Non dimentichiamo poi che Carlo Calenda è l’uomo dei consensi elettorali da prefisso telefonico e dovrebbe fare perno sullo slittamento al centro di Forza Italia. Ora, tutto si può dire di Antonio Tajani e compagni ma non che siano dei fessi votati al suicidio politico. Nei 30 e passa anni di esperienza di centrodestra hanno compreso benissimo che il loro blocco sociale di riferimento, sebbene con tutti i distinguo e gli “ismi” possibili, è di destra. Una destra moderata, riformista, prudentemente laica, prudentemente cattolica, vagamente liberale, ma pur sempre destra. Un bacino elettorale non così fluido da deviare a sinistra. Al contrario, sanzionerebbe pesantemente nelle urne chi si rendesse responsabile di un indesiderato salto della quaglia nel campo avversario.
Non dimentichiamo poi la sciagurata decisione di Berlusconi di aderire al Patto del Nazareno con Matteo Renzi; dopo la fuga di una parte degli eletti forzisti, consegnatisi al ruolo di utili idioti dei Governi altrimenti minoritari del centrosinistra (il caso del Nuovo centrodestra di Angelino Alfano), Forza Italia ottenne il 14 per cento dei voti per la Camera dei deputati. Un crollo che trovava logica spiegazione nello scontento del bacino tradizionale berlusconiano per la condotta ondivaga assunta dal partito azzurro dal 2013 in poi.
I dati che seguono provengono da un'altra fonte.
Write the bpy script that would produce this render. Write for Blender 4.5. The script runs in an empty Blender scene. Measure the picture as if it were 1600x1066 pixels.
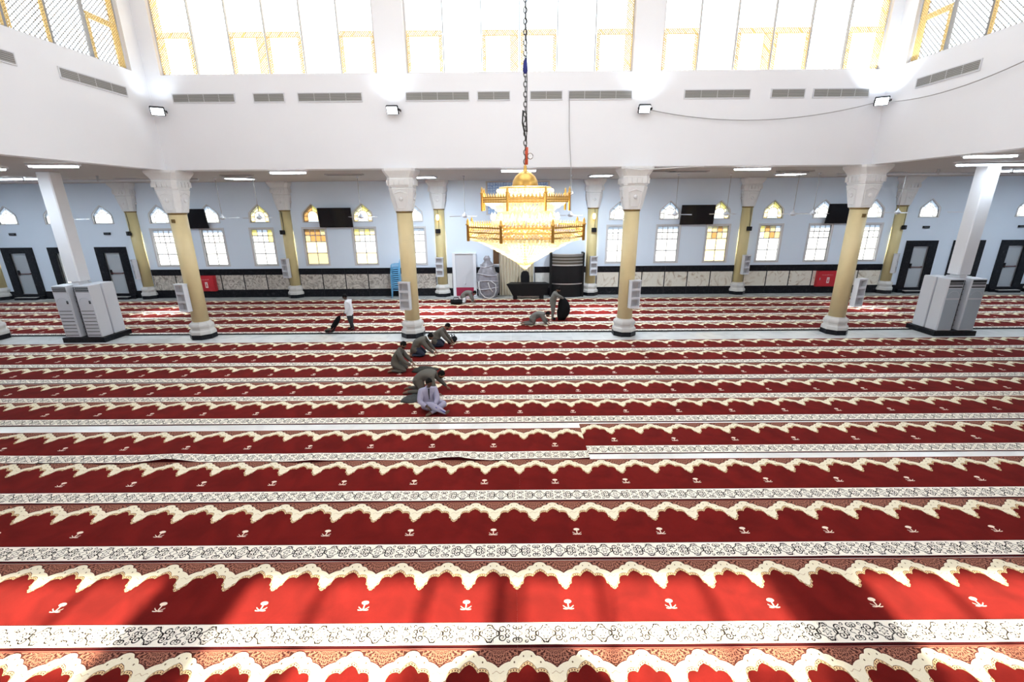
import bpy, math, random
from mathutils import Vector, Matrix
R = random.Random(7)
PI = math.pi
SC = bpy.context.scene
COL = SC.collection

# ------------------------------------------------------------------ camera
F_PX, PITCH, ROLL, YAW, CAM = 698.9, .2972, .0081, -.0017, Vector((-.2308, 0, 4.977))
cy_, sy_, cp_, sp_, cr_, sr_ = math.cos(YAW), math.sin(YAW), math.cos(PITCH), math.sin(PITCH), math.cos(ROLL), math.sin(ROLL)
fx = Vector((cy_, -sy_, 0)); fu = Vector((sp_*sy_, sp_*cy_, cp_)); ff = Vector((cp_*sy_, cp_*cy_, -sp_))
right = cr_*fx - sr_*fu; up = sr_*fx + cr_*fu
cam = bpy.data.objects.new('camera', bpy.data.cameras.new('camera'))
COL.objects.link(cam)
cam.matrix_world = Matrix(((right.x, up.x, -ff.x, CAM.x), (right.y, up.y, -ff.y, CAM.y), (right.z, up.z, -ff.z, CAM.z), (0, 0, 0, 1)))
cam.data.sensor_fit = 'HORIZONTAL'; cam.data.sensor_width = 36
cam.data.lens = F_PX/1600*36
cam.data.clip_end = 500; cam.data.clip_start = .05
SC.camera = cam

# ------------------------------------------------------------------ world, sun, exposure
W = bpy.data.worlds.new('sky'); SC.world = W; W.use_nodes = True
bg = W.node_tree.nodes['Background']
bg.inputs[0].default_value = (.79, .90, 1, 1); bg.inputs[1].default_value = 3.0
sun = bpy.data.objects.new('sun', bpy.data.lights.new('sun', 'SUN')); COL.objects.link(sun)
sun.data.energy = 31; sun.data.angle = math.radians(.9); sun.data.color = (1, .87, .64)
sdir = Vector((-.3/12, -1, -.775)).normalized()
sun.rotation_euler = sdir.to_track_quat('-Z', 'Y').to_euler()
vs = SC.view_settings
vs.view_transform = 'Standard'; vs.look = 'None'; vs.gamma = 1; vs.use_curve_mapping = False
vs.exposure = .27
SC.cycles.use_denoising = True
SC.cycles.max_bounces = 8; SC.cycles.diffuse_bounces = 5; SC.cycles.transparent_max_bounces = 16
SC.cycles.sample_clamp_indirect = 6
SC.cycles.caustics_reflective = False; SC.cycles.caustics_refractive = False

# ------------------------------------------------------------------ helpers
class MB:
    """collects shapes, each face with a material slot"""
    def __init__(s): s.v = []; s.f = []; s.m = []; s.sm = []
    def add(s, vs_, fs, m=0, smooth=False, M=None):
        b = len(s.v)
        s.v += [tuple(M @ Vector(p)) if M else tuple(p) for p in vs_]
        for f in fs: s.f.append([b+i for i in f]); s.m.append(m); s.sm.append(smooth)
        return s
    def box(s, x0, x1, y0, y1, z0, z1, m=0, M=None):
        return s.add([(x0,y0,z0),(x1,y0,z0),(x1,y1,z0),(x0,y1,z0),(x0,y0,z1),(x1,y0,z1),(x1,y1,z1),(x0,y1,z1)],
            [(0,3,2,1),(4,5,6,7),(0,1,5,4),(1,2,6,5),(2,3,7,6),(3,0,4,7)], m, False, M)
    def rbox(s, x0, x1, y0, y1, z0, z1, b, m=0, M=None):
        """box with chamfered vertical edges and softened top"""
        def ring(i, z): return [(x0+b,y0+i,z),(x1-b,y0+i,z),(x1-i,y0+b,z),(x1-i,y1-b,z),(x1-b,y1-i,z),(x0+b,y1-i,z),(x0+i,y1-b,z),(x0+i,y0+b,z)]
        return s.loft([ring(b*.5, z0), ring(0, z0+b*.6), ring(0, z1-b*.6), ring(b*.5, z1)], m, False, M)
    def loft(s, rings, m=0, smooth=False, M=None, caps=True, closed=True):
        n = len(rings[0]); vs_ = [p for r in rings for p in r]; fs = []
        for k in range(len(rings)-1):
            for i in range(n if closed else n-1):
                j = (i+1) % n; fs.append((k*n+i, k*n+j, (k+1)*n+j, (k+1)*n+i))
        if caps and closed: fs.append(tuple(range(n))[::-1]); fs.append(tuple((len(rings)-1)*n+i for i in range(n)))
        return s.add(vs_, fs, m, smooth, M)
    def tube(s, pts, r, n=8, m=0, smooth=True, M=None):
        pts = [Vector(p) for p in pts]; rr = r if isinstance(r, (list, tuple)) else [r]*len(pts); rings = []
        for i, p in enumerate(pts):
            t = (pts[min(i+1, len(pts)-1)] - pts[max(i-1, 0)])
            t = t.normalized() if t.length > 1e-9 else Vector((0,0,1))
            a = t.cross(Vector((0,0,1)) if abs(t.z) < .9 else Vector((1,0,0))).normalized(); b = t.cross(a)
            rings.append([tuple(p + rr[i]*(a*math.cos(2*PI*k/n) + b*math.sin(2*PI*k/n))) for k in range(n)])
        return s.loft(rings, m, smooth, M)
    def lathe(s, prof, n=24, m=0, smooth=True, c=(0,0,0), M=None, rot=0):
        rings = [[(c[0]+r*math.cos(2*PI*k/n+rot), c[1]+r*math.sin(2*PI*k/n+rot), c[2]+z) for k in range(n)] for r, z in prof]
        return s.loft(rings, m, smooth, M)
    def ball(s, c, r, n=12, m=0, sc=(1,1,1), M=None):
        k = n//2; rings = []
        for i in range(k+1):
            a = -PI/2 + PI*i/k; q = max(math.cos(a), .02)
            rings.append([(c[0]+r*sc[0]*q*math.cos(2*PI*j/n), c[1]+r*sc[1]*q*math.sin(2*PI*j/n), c[2]+r*sc[2]*math.sin(a)) for j in range(n)])
        return s.loft(rings, m, True, M)
    def prism(s, poly, y0, y1, m=0, M=None):
        """polygon given in x,z pushed from y0 to y1"""
        return s.loft([[(x,y0,z) for x,z in poly], [(x,y1,z) for x,z in poly]], m, False, M)
    def build(s, name, mats, parent=None, loc=None):
        me = bpy.data.meshes.new(name); me.from_pydata(s.v, [], s.f)
        for mt in (mats if isinstance(mats, (list, tuple)) else [mats]): me.materials.append(mt)
        me.polygons.foreach_set('material_index', s.m); me.polygons.foreach_set('use_smooth', s.sm)
        import bmesh
        bm = bmesh.new(); bm.from_mesh(me); bmesh.ops.recalc_face_normals(bm, faces=bm.faces); bm.to_mesh(me); bm.free()
        return link(name, me, parent, loc)
def link(name, me, parent=None, loc=None):
    o = bpy.data.objects.new(name, me); COL.objects.link(o)
    if parent: o.parent = parent
    if loc: o.location = loc
    return o
def tag(o, label, cat, group=None, kind=None):
    o['label'] = label; o['category'] = cat
    if group: o['group'] = group
    if kind: o['kind'] = kind
    return o
def thing(name, label, cat, loc=(0,0,0), rz=0, group=None, kind=None):
    o = bpy.data.objects.new(name, None); COL.objects.link(o); o.location = loc; o.rotation_euler = (0,0,rz); o.empty_display_size = .1
    return tag(o, label, cat, group, kind)
def struct(o): o['kind'] = 'structure'; return o
def dup(root, loc, rz=None, label=None):
    """a copy of a thing with copies of its parts and sub-parts"""
    r = root.copy(); COL.objects.link(r); r.location = loc
    if rz is not None: r.rotation_euler = (0,0,rz)
    if label: r['label'] = label
    for ch in root.children:
        c = ch.copy(); COL.objects.link(c); c.parent = r
        for g in ch.children:
            d = g.copy(); COL.objects.link(d); d.parent = c
    return r
def plate(name, outer, holes, y0, y1, mat, parent=None, M=None):
    """a wall in x,z with holes, from y0 to y1"""
    cu = bpy.data.curves.new('outline', 'CURVE'); cu.dimensions = '2D'; cu.fill_mode = 'BOTH'; cu.extrude = abs(y1-y0)/2
    for lp in [outer]+holes:
        sp = cu.splines.new('POLY'); sp.points.add(len(lp)-1); sp.use_cyclic_u = True
        for p, (x, z) in zip(sp.points, lp): p.co = (x, z, 0, 1)
    ob = bpy.data.objects.new('outline', cu); me = bpy.data.meshes.new_from_object(ob)
    bpy.data.objects.remove(ob); bpy.data.curves.remove(cu)
    T = Matrix(((1,0,0,0),(0,0,-1,(y0+y1)/2),(0,1,0,0),(0,0,0,1)))
    me.transform(M @ T if M else T); me.name = name
    me.materials.clear(); me.materials.append(mat)
    me.polygons.foreach_set('material_index', [0]*len(me.polygons)); me.polygons.foreach_set('use_smooth', [False]*len(me.polygons))
    return link(name, me, parent)
def rect(x0, x1, z0, z1): return [(x0,z0),(x1,z0),(x1,z1),(x0,z1)]
ORD = ['first','second','third','fourth','fifth','sixth','seventh','eighth','ninth','tenth','eleventh','twelfth']

# ------------------------------------------------------------------ materials
def mat(name, col, rough=.6, metal=0, var=0, scale=4, spec=.5, emit=None, es=0, sheen=0, bump=0, bscale=40):
    m = bpy.data.materials.new(name); m.use_nodes = True; nt = m.node_tree; b = nt.nodes['Principled BSDF']
    b.inputs['Base Color'].default_value = (*col, 1); b.inputs['Roughness'].default_value = rough; b.inputs['Metallic'].default_value = metal
    b.inputs['Specular IOR Level'].default_value = spec
    if sheen: b.inputs['Sheen Weight'].default_value = sheen
    if emit: b.inputs['Emission Color'].default_value = (*emit, 1); b.inputs['Emission Strength'].default_value = es
    tc = nt.nodes.new('ShaderNodeTexCoord')
    if var:
        nz = nt.nodes.new('ShaderNodeTexNoise'); nz.inputs['Scale'].default_value = scale; nz.inputs['Detail'].default_value = 5
        nt.links.new(tc.outputs['Object'], nz.inputs['Vector'])
        mx = nt.nodes.new('ShaderNodeMix'); mx.data_type = 'RGBA'
        mx.inputs[6].default_value = (*[c*(1-var) for c in col], 1); mx.inputs[7].default_value = (*[min(1, c*(1+var)) for c in col], 1)
        nt.links.new(nz.outputs['Fac'], mx.inputs[0]); nt.links.new(mx.outputs[2], b.inputs['Base Color'])
    if bump:
        nz = nt.nodes.new('ShaderNodeTexNoise'); nz.inputs['Scale'].default_value = bscale; nt.links.new(tc.outputs['Object'], nz.inputs['Vector'])
        bp = nt.nodes.new('ShaderNodeBump'); bp.inputs['Strength'].default_value = bump; bp.inputs['Distance'].default_value = .02
        nt.links.new(nz.outputs['Fac'], bp.inputs['Height']); nt.links.new(bp.outputs['Normal'], b.inputs['Normal'])
    return m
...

Ora, la domanda è: con una Meloni che gode di un gradimento stellare presso l’opinione pubblica, in quale formato, se non quello suicidario di un centro molto frondoso ma poco fruttuoso, si dovrebbe collocare Forza Italia dopo aver rotto la coalizione trentennale di centrodestra? Belpietro fa il suo mestiere di seminatore di pulci nelle orecchie e nelle menti dei lettori, realtà che ci invita a stare in guardia senza ascoltare e comprendere i ragionamenti viziosi e viziati di Belpietro.